Print the listing in its entirety and exactly, leaving out images.

> Information shown:
>>
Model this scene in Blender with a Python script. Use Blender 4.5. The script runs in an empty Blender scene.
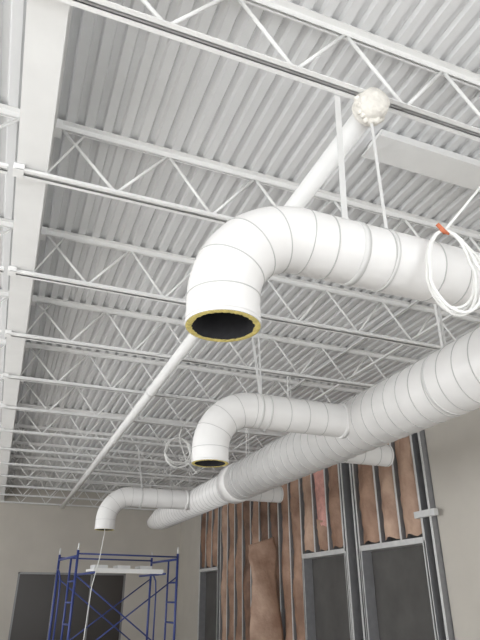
import bpy, math, random
from mathutils import Vector, Matrix
random.seed(7)
EYE=1.6
# ---------------------------------------------------------------- materials
def new_mat(name, col, rough=0.6, metal=0.0, noise=0.0, nscale=5.0, bump=0.0, bscale=60.0, col2=None, stretch=None, r0=0.3, r1=0.7):
    m=bpy.data.materials.new(name); m.use_nodes=True
    nt=m.node_tree; b=nt.nodes['Principled BSDF']
    b.inputs['Roughness'].default_value=rough; b.inputs['Metallic'].default_value=metal
    b.inputs['Base Color'].default_value=(*col,1)
    tc=nt.nodes.new('ShaderNodeTexCoord'); src=tc.outputs['Object']
    if stretch:
        mp=nt.nodes.new('ShaderNodeMapping'); mp.inputs['Scale'].default_value=stretch
        nt.links.new(src,mp.inputs['Vector']); src=mp.outputs['Vector']
    if noise>0 or col2:
        n=nt.nodes.new('ShaderNodeTexNoise'); n.inputs['Scale'].default_value=nscale; n.inputs['Detail'].default_value=6
        nt.links.new(src,n.inputs['Vector'])
        r=nt.nodes.new('ShaderNodeValToRGB')
        r.color_ramp.elements[0].position=r0; r.color_ramp.elements[1].position=r1
        c2=col2 if col2 else tuple(c*(1-noise) for c in col)
        r.color_ramp.elements[0].color=(*c2,1); r.color_ramp.elements[1].color=(*col,1)
        nt.links.new(n.outputs['Fac'],r.inputs['Fac']); nt.links.new(r.outputs['Color'],b.inputs['Base Color'])
    if bump>0:
        n2=nt.nodes.new('ShaderNodeTexNoise'); n2.inputs['Scale'].default_value=bscale; n2.inputs['Detail'].default_value=4
        nt.links.new(src,n2.inputs['Vector'])
        bp=nt.nodes.new('ShaderNodeBump'); bp.inputs['Strength'].default_value=bump; bp.inputs['Distance'].default_value=0.02
        nt.links.new(n2.outputs['Fac'],bp.inputs['Height']); nt.links.new(bp.outputs['Normal'],b.inputs['Normal'])
    return m
M_steel=new_mat('white_painted_steel',(0.86,0.86,0.85),0.5,noise=0.05,nscale=3)
M_deck=new_mat('painted_metal_deck',(0.745,0.75,0.755),0.5,noise=0.10,nscale=1.2)
M_duct=new_mat('white_duct_jacket',(0.81,0.80,0.79),0.33,noise=0.06,nscale=4,bump=0.15,bscale=9)
M_seam=new_mat('duct_seam_shaded',(0.50,0.50,0.49),0.5)  # greyer than the jacket: shading along the seam ridges put into the colour
M_strap=new_mat('strap',(0.66,0.66,0.65),0.5)
M_yel=new_mat('yellow_fiberglass',(0.84,0.70,0.24),0.95,noise=0.35,nscale=60,bump=0.6)
M_dark=new_mat('duct_liner',(0.03,0.03,0.035),0.8,noise=0.3,nscale=30)
M_beige=new_mat('beige_drywall',(0.585,0.55,0.495),0.85,noise=0.07,nscale=1.5)
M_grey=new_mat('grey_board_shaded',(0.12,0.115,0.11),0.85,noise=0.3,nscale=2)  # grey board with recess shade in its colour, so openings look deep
M_floor=new_mat('concrete',(0.62,0.605,0.58),0.7,noise=0.12,nscale=2,bump=0.1)
M_kraft=new_mat('kraft_paper',(0.45,0.285,0.20),0.6,bump=1.0,bscale=9,nscale=2.2,col2=(0.26,0.15,0.10),stretch=(1,1.3,1.0),r0=0.35,r1=0.65)
M_kraft2=new_mat('kraft_paper_light',(0.56,0.385,0.285),0.6,bump=1.0,bscale=9,nscale=2.2,col2=(0.36,0.225,0.16),stretch=(1,1.3,1.0),r0=0.35,r1=0.65)
M_kraft3=new_mat('kraft_paper_dark',(0.28,0.16,0.105),0.6,bump=1.0,bscale=9,nscale=2.2,col2=(0.13,0.07,0.045),stretch=(1,1.3,1.0),r0=0.35,r1=0.65)
M_pink=new_mat('pink_fiberglass',(0.82,0.45,0.39),0.95,bump=0.8,bscale=25,nscale=9,col2=(0.60,0.31,0.27))
M_galv=new_mat('galvanised_steel',(0.74,0.745,0.74),0.45,metal=0.25,noise=0.12,nscale=8)
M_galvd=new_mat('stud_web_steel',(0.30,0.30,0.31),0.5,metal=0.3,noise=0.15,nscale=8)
M_blue=new_mat('blue_scaffold_paint',(0.03,0.05,0.20),0.45)
M_plank=new_mat('plank_white',(0.8,0.8,0.78),0.6)
M_void=new_mat('dark_storefront_glass',(0.04,0.033,0.028),0.3)
M_cable=new_mat('white_cable',(0.82,0.82,0.80),0.5)
M_red=new_mat('orange_red_tape',(0.58,0.17,0.08),0.6)
M_foam=new_mat('foam_sealant',(0.84,0.81,0.75),0.9,noise=0.18,nscale=25,bump=0.5,bscale=40)
M_alu=new_mat('aluminium_frame',(0.25,0.25,0.25),0.4,metal=0.6)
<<
> Problem solution:
Model this scene in Blender with a Python script. Use Blender 4.5. The script runs in an empty Blender scene.
import bpy, math, random
from mathutils import Vector, Matrix
random.seed(7)
EYE=1.6
# ---------------------------------------------------------------- materials
def new_mat(name, col, rough=0.6, metal=0.0, noise=0.0, nscale=5.0, bump=0.0, bscale=60.0, col2=None, stretch=None, r0=0.3, r1=0.7):
    m=bpy.data.materials.new(name); m.use_nodes=True
    nt=m.node_tree; b=nt.nodes['Principled BSDF']
    b.inputs['Roughness'].default_value=rough; b.inputs['Metallic'].default_value=metal
    b.inputs['Base Color'].default_value=(*col,1)
    tc=nt.nodes.new('ShaderNodeTexCoord'); src=tc.outputs['Object']
    if stretch:
        mp=nt.nodes.new('ShaderNodeMapping'); mp.inputs['Scale'].default_value=stretch
        nt.links.new(src,mp.inputs['Vector']); src=mp.outputs['Vector']
    if noise>0 or col2:
        n=nt.nodes.new('ShaderNodeTexNoise'); n.inputs['Scale'].default_value=nscale; n.inputs['Detail'].default_value=6
        nt.links.new(src,n.inputs['Vector'])
        r=nt.nodes.new('ShaderNodeValToRGB')
        r.color_ramp.elements[0].position=r0; r.color_ramp.elements[1].position=r1
        c2=col2 if col2 else tuple(c*(1-noise) for c in col)
        r.color_ramp.elements[0].color=(*c2,1); r.color_ramp.elements[1].color=(*col,1)
        nt.links.new(n.outputs['Fac'],r.inputs['Fac']); nt.links.new(r.outputs['Color'],b.inputs['Base Color'])
    if bump>0:
        n2=nt.nodes.new('ShaderNodeTexNoise'); n2.inputs['Scale'].default_value=bscale; n2.inputs['Detail'].default_value=4
        nt.links.new(src,n2.inputs['Vector'])
        bp=nt.nodes.new('ShaderNodeBump'); bp.inputs['Strength'].default_value=bump; bp.inputs['Distance'].default_value=0.02
        nt.links.new(n2.outputs['Fac'],bp.inputs['Height']); nt.links.new(bp.outputs['Normal'],b.inputs['Normal'])
    return m
M_steel=new_mat('white_painted_steel',(0.86,0.86,0.85),0.5,noise=0.05,nscale=3)
M_deck=new_mat('painted_metal_deck',(0.745,0.75,0.755),0.5,noise=0.10,nscale=1.2)
M_duct=new_mat('white_duct_jacket',(0.81,0.80,0.79),0.33,noise=0.06,nscale=4,bump=0.15,bscale=9)
M_seam=new_mat('duct_seam_shaded',(0.50,0.50,0.49),0.5)  # greyer than the jacket: shading along the seam ridges put into the colour
M_strap=new_mat('strap',(0.66,0.66,0.65),0.5)
M_yel=new_mat('yellow_fiberglass',(0.84,0.70,0.24),0.95,noise=0.35,nscale=60,bump=0.6)
M_dark=new_mat('duct_liner',(0.03,0.03,0.035),0.8,noise=0.3,nscale=30)
M_beige=new_mat('beige_drywall',(0.585,0.55,0.495),0.85,noise=0.07,nscale=1.5)
M_grey=new_mat('grey_board_shaded',(0.12,0.115,0.11),0.85,noise=0.3,nscale=2)  # grey board with recess shade in its colour, so openings look deep
M_floor=new_mat('concrete',(0.62,0.605,0.58),0.7,noise=0.12,nscale=2,bump=0.1)
M_kraft=new_mat('kraft_paper',(0.45,0.285,0.20),0.6,bump=1.0,bscale=9,nscale=2.2,col2=(0.26,0.15,0.10),stretch=(1,1.3,1.0),r0=0.35,r1=0.65)
M_kraft2=new_mat('kraft_paper_light',(0.56,0.385,0.285),0.6,bump=1.0,bscale=9,nscale=2.2,col2=(0.36,0.225,0.16),stretch=(1,1.3,1.0),r0=0.35,r1=0.65)
M_kraft3=new_mat('kraft_paper_dark',(0.28,0.16,0.105),0.6,bump=1.0,bscale=9,nscale=2.2,col2=(0.13,0.07,0.045),stretch=(1,1.3,1.0),r0=0.35,r1=0.65)
M_pink=new_mat('pink_fiberglass',(0.82,0.45,0.39),0.95,bump=0.8,bscale=25,nscale=9,col2=(0.60,0.31,0.27))
M_galv=new_mat('galvanised_steel',(0.74,0.745,0.74),0.45,metal=0.25,noise=0.12,nscale=8)
M_galvd=new_mat('stud_web_steel',(0.30,0.30,0.31),0.5,metal=0.3,noise=0.15,nscale=8)
M_blue=new_mat('blue_scaffold_paint',(0.03,0.05,0.20),0.45)
M_plank=new_mat('plank_white',(0.8,0.8,0.78),0.6)
M_void=new_mat('dark_storefront_glass',(0.04,0.033,0.028),0.3)
M_cable=new_mat('white_cable',(0.82,0.82,0.80),0.5)
M_red=new_mat('orange_red_tape',(0.58,0.17,0.08),0.6)
M_foam=new_mat('foam_sealant',(0.84,0.81,0.75),0.9,noise=0.18,nscale=25,bump=0.5,bscale=40)
M_alu=new_mat('aluminium_frame',(0.25,0.25,0.25),0.4,metal=0.6)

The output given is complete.